● **What is asked**: Lift out all lines below that contain "Keep".

● **Data listing**:

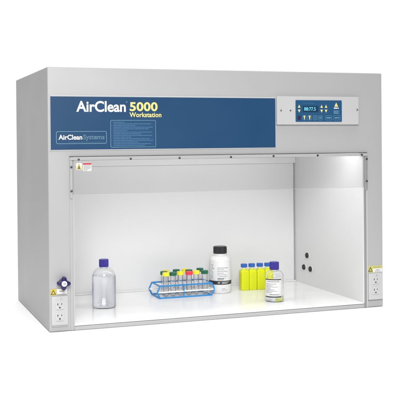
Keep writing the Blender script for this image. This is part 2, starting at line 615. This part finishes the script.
for x in (0.2735, 0.3610, 0.3785):
    arrow(x, 0.7235, True)
    arrow(x, 0.7068, False)
bm = poly_prism(B(), rrect(0.2680, 0.2790, 0.6765, 0.6895, 0.002), YD - 0.0004, YD + 0.0006)
obj('power_button', bm, principled('power_button_purple', (0.035, 0.015, 0.05), 0.4), dsp)
bm = B()
for x in (0.2935, 0.3140):
    poly_prism(bm, [(x - 0.0008, 0.6770), (x + 0.0012, 0.6770), (x + 0.0022, 0.6845), (x + 0.0036, 0.6905), (x - 0.0036, 0.6905), (x - 0.0022, 0.6845)], YD - 0.0003, YD + 0.0004)
obj('symbol', bm, CREAMPR, dsp)
bm = B()
for x0, x1 in ((0.2860, 0.3010), (0.3060, 0.3215), (0.3275, 0.3430), (0.3480, 0.3640), (0.3760, 0.4010), (0.4080, 0.4350)):
    ring(bm, rrect(x0, x1, 0.6752, 0.6915, 0.003), rrect(x0 + 0.0007, x1 - 0.0007, 0.6759, 0.6908, 0.0024), YD)
ring(bm, rrect(0.3318, 0.3388, 0.6788, 0.6882, 0.0033), rrect(0.3326, 0.3380, 0.6796, 0.6874, 0.0026), YD - 0.0002)
words(bm, 0.3515, 0.361, 0.6850, 0.0016, YD, 1, 61); words(bm, 0.3515, 0.361, 0.6810, 0.0016, YD, 1, 62)
words(bm, 0.3800, 0.3970, 0.6818, 0.0030, YD - 0.0002, 1, 63); words(bm, 0.4130, 0.4310, 0.6818, 0.0030, YD - 0.0002, 1, 66)
obj('button_outline', bm, PALEBLUE, dsp)
bm = B()
tri(bm, [(0.4110, 0.7225), (0.4270, 0.7225), (0.4190, 0.7375)], YD - 0.0002)
obj('triangle', bm, CREAMPR, dsp)
bm = B()
words(bm, 0.4095, 0.4290, 0.7155, 0.0040, YD - 0.0002, 1, 67)
obj('lettering', bm, WHITEPR, dsp)
bm = B()
for k in range(3):
    words(bm, 0.4085, 0.4315, 0.7065 - k * 0.0042, 0.0018, YD, (1, .8, 1)[k], 70 + k)
obj('small_print', bm, PALEBLUE, dsp)


# ---- outlets
def outlet(x0, x1, z0, z1, centres, gfci):
    cx = (x0 + x1) / 2
    pl = obj('outlet_plate', poly_prism(B(), rrect(x0, x1, z0, z1, 0.002), -0.0042, 0.001, 0.0016), OUTLET, hood, smooth=40)
    w = (x1 - x0)
    for zc in centres:
        so = obj('socket', poly_prism(B(), rrect(cx - w * 0.27, cx + w * 0.29, zc - 0.0150, zc + 0.0150, 0.005), -0.0052, -0.0035, 0.0006), OUTLET, pl, smooth=40)
        bm = B()
        box(bm, cx - 0.0082, cx - 0.0056, -0.0056, -0.0050, zc + 0.0015, zc + 0.0078)
        box(bm, cx + 0.0046, cx + 0.0066, -0.0056, -0.0050, zc + 0.0024, zc + 0.0078)
        disc_y(bm, cx - 0.0004, zc - 0.0060, -0.0050, -0.0056, 0.0027, 14)
        obj('slot', bm, BLACK, so)
        obj('small_print', words(B(), cx - 0.012, cx + 0.012, zc - 0.0132, 0.0011, -0.0054, 1, int(zc * 1000)), GREYPR, so)
    obj('screw', disc_y(B(), cx + 0.0040, z1 - 0.0085, -0.0040, -0.0056, 0.0030, 16, 0.0006), STEEL, pl, smooth=40)
    if gfci:
        obj('plate_lip_and_shade', bx(x0 + 0.0005, x1 - 0.0005, -0.0062, 0.0008, z0 - 0.0030, z0 - 0.0002, bev=0.0008), STEEL, pl)
    else:
        obj('plate_lip_and_shade', bx(x0 - 0.0003, x1 + 0.0003, -0.0030, 0.0008, z0 - 0.0032, z0 - 0.0003, bev=0.0005), GROOVE_SHADE, pl)  # dark strip painting in the shadow line below the plate


outlet(-0.6030, -0.5505, 0.0200, 0.1135, (0.0835, 0.0475), True)
outlet(0.5485, 0.6060, 0.0265, 0.1225, (0.0955, 0.0585), False)


def post_sticker(x0, x1, z0, z1, yellow_w, metal, lime_top):
    st = obj('warning_sticker', poly_prism(B(), rrect(x0, x1, z0, z1, 0.001), -0.0008, 0.0006), STICKER if not metal else SILVER, hood)
    yy = -0.0011
    xm = x0 + yellow_w
    obj('symbol_field', quad(B(), x0 + 0.0004, xm, z0 + 0.0004, z1 - 0.0004, yy), YELLOW if metal else LIME, st)
    c = (x0 + xm) / 2
    h = z1 - z0
    bm = tri(B(), [(c - h * 0.40, z0 + h * 0.16), (c + h * 0.40, z0 + h * 0.16), (c, z0 + h * 0.86)], yy - 0.0003)
    obj('triangle', bm, BLACK, st)
    bm = tri(B(), [(c - h * 0.24, z0 + h * 0.25), (c + h * 0.24, z0 + h * 0.25), (c, z0 + h * 0.68)], yy - 0.0006)
    obj('triangle', bm, YELLOW, st)
    if lime_top:
        obj('header_strip', quad(B(), xm + 0.0006, x1 - 0.0004, z1 - h * 0.40, z1 - 0.0004, yy), LIME, st)
        bm = B(); words(bm, xm + 0.012, x1 - 0.010, z0 + h * 0.32, 0.0022, yy, 1, 81); words(bm, xm + 0.008, x1 - 0.006, z0 + h * 0.12, 0.0016, yy, 1, 82)
        words(bm, xm + 0.004, x1 - 0.004, z1 - h * 0.28, 0.0018, yy - 0.0003, 1, 83)
    else:
        obj('label_field', quad(B(), xm + 0.0020, x1 - 0.0010, z0 + h * 0.22, z1 - 0.0010, yy), STICKER, st)
        bm = B(); words(bm, xm + 0.010, x1 - 0.010, z0 + h * 0.52, 0.0026, yy - 0.0003, 1, 91)
        words(bm, xm + 0.005, x1 - 0.005, z0 + h * 0.06, 0.0014, yy, 1, 92)
    obj('lettering', bm, GREYPR, st)


post_sticker(-0.6060, -0.5515, 0.1160, 0.1375, 0.0185, True, False)
post_sticker(0.5482, 0.6062, 0.1245, 0.1490, 0.0185, False, True)

# ---- valve knob
KX, KZ = -0.5672, 0.1565
bm = disc_y(B(), KX, KZ, 0.001, -0.006, 0.0125, 32, 0.001)
disc_y(bm, KX, KZ, -0.005, -0.019, 0.0075, 24)
kn = obj('valve_knob', bm, NAVY, hood, smooth=40)
pts = []
for i in range(96):
    a = 2 * PI * i / 96
    lobe = 0.5 + 0.5 * math.cos(4 * (a - math.radians(86)))
    rr = 0.0132 + 0.0086 * lobe ** 0.9
    pts.append((KX + rr * math.cos(a), KZ + rr * math.sin(a)))
obj('handle', poly_prism(B(), pts, -0.031, -0.0165, 0.0032), NAVY, kn, smooth=50)
obj('cap', disc_y(B(), KX, KZ, -0.0305, -0.0335, 0.0090, 32, 0.0008), principled('white_knob_cap', (0.60, 0.60, 0.63), 0.35), kn, smooth=40)
bm = B()
words(bm, KX - 0.0035, KX + 0.0045, KZ + 0.0004, 0.0018, -0.0337, 1, 95)
words(bm, KX - 0.0025, KX + 0.0035, KZ - 0.0028, 0.0014, -0.0337, 1, 96)
obj('lettering', bm, GREYPR, kn)

# ---- rubber grommets on the right-hand liner
for y, z in ((0.432, 0.1387), (0.4614, 0.0875), (0.4039, 0.0867)):
    bm = lathe(B(), [(0, 0), (0.0150, 0), (0.0150, 0.0015), (0.0105, 0.0028), (0, 0.0028)], 28)
    fl = obj('grommet', bm, LINER, hood, smooth=40)
    bm = lathe(B(), [(0, 0.0029), (0.0108, 0.0029), (0.0108, 0.006), (0.0095, 0.0085), (0.004, 0.0092), (0, 0.0092)], 28)
    plug = obj('rubber_plug', bm, RUBBER, fl, smooth=45)
    fl.rotation_euler = (0, -PI / 2, 0)
    fl.location = (0.5283, y, z)


# ------------------------------------------------------------------ bottles
CAMXY = Vector((-1.14617, -2.84446))


def face_angle(x, y):
    d = CAMXY - Vector((x, y))
    return math.atan2(d.y, d.x)


def ribbed_cap(r, h, ribs=36, top=0.0012):
    """screw cap with fine vertical ribs, base at z = 0"""
    bm = B()
    n = ribs * 2
    prof = [(1.0, 0.0, 0), (1.0, 0.0012, 0), (1.0, 0.0014, 1), (1.0, h - top * 1.4, 1), (0.985, h - top * 0.5, 0), (0.93, h, 0)]
    rings = []
    for f, z, rb in prof:
        rings.append([bm.verts.new(((r * f - (0.0007 if rb and i % 2 else 0)) * math.cos(2 * PI * i / n), (r * f - (0.0007 if rb and i % 2 else 0)) * math.sin(2 * PI * i / n), z)) for i in range(n)])
    for a, b in zip(rings, rings[1:]):
        for i in range(n):
            j = (i + 1) % n
            bm.faces.new((a[i], a[j], b[j], b[i]))
    bm.faces.new(rings[-1]); bm.faces.new(list(reversed(rings[0])))
    return bm


def clear_bottle(name, label, loc, R, hb, hs, rn, hn, level, cap_r, cap_h, cap_mat):
    """R body radius, hb height of the straight body, hs shoulder top, rn neck radius, hn neck top"""
    t = thing(name, label, 'bottle', loc)
    w = 0.0013
    ns = 8
    outer = [(0, 0.0006), (R * 0.80, 0.0006), (R * 0.86, 0.0), (R * 0.95, 0.0012), (R, 0.006)]
    outer.append((R, hb))
    for k in range(1, ns + 1):
        a = k / ns * PI / 2
        outer.append((rn + (R - rn) * math.cos(a), hb + (hs - hb) * math.sin(a)))
    outer.append((rn, hn))
    inner = [(rn - w, hn)]
    for k in range(ns, 0, -1):
        a = k / ns * PI / 2
        inner.append((rn - w + (R - rn) * math.cos(a), hb - w * 0.5 + (hs - hb) * math.sin(a)))
    inner += [(R - w, hb - w * 0.5), (R - w, 0.008), (R * 0.93, 0.0036), (0, 0.0030)]
    obj('bottle_body', lathe(B(), outer + inner, 64), CLEAR, t, smooth=50)
    e = 0.0002
    liq = [(0, 0.0030 - e), (R * 0.93, 0.0036 - e), (R - w + e, 0.008), (R - w + e, min(level, hb))]
    if level > hb:
        for k in range(1, 4):
            z = hb + (level - hb) * k / 3
            a = math.asin(min(1, (z - hb) / (hs - hb)))
            liq.append((rn - w + e + (R - rn) * math.cos(a), z))
    liq.append((0, liq[-1][1]))
    obj('liquid', lathe(B(), liq, 64), WATER, t, smooth=50)
    c = obj('cap', ribbed_cap(cap_r, cap_h), cap_mat, t, loc=(0, 0, hn - cap_h + 0.003))
    return t


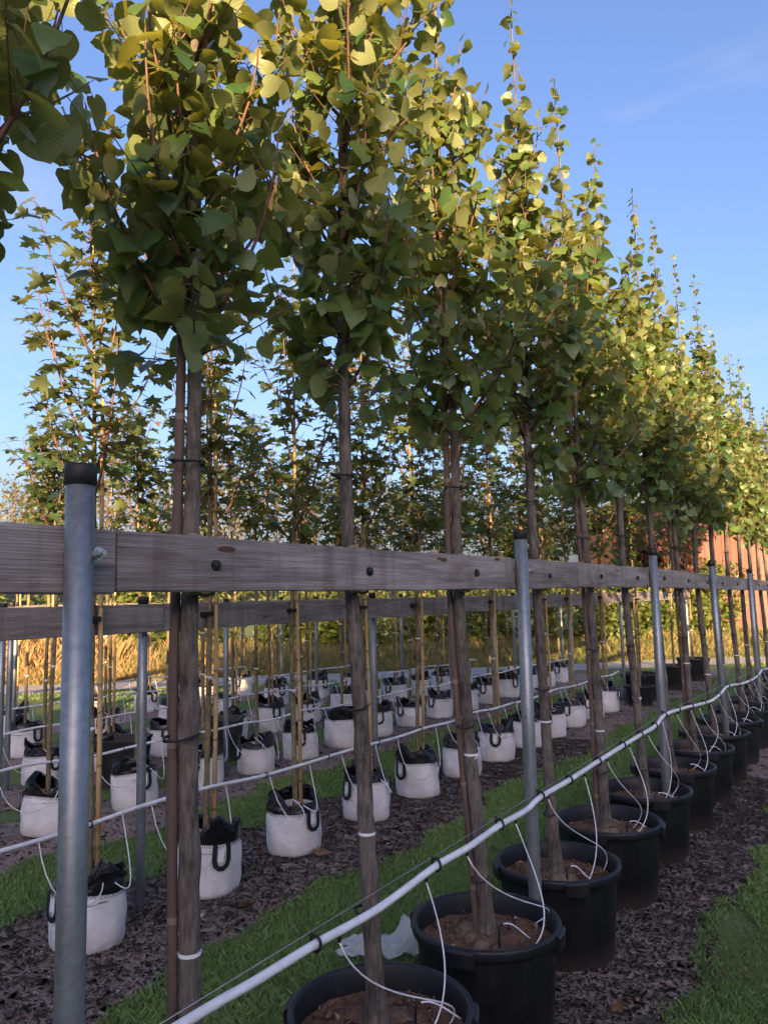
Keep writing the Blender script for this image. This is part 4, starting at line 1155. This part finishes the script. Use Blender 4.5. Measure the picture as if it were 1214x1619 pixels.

● **Reply**:
Keep writing the Blender script for this image. This is part 2, starting at line 615. This part finishes the script.
Keep writing the Blender script for this image. This is part 4, starting at line 1155. This part finishes the script. Use Blender 4.5. Measure the picture as if it were 1214x1619 pixels.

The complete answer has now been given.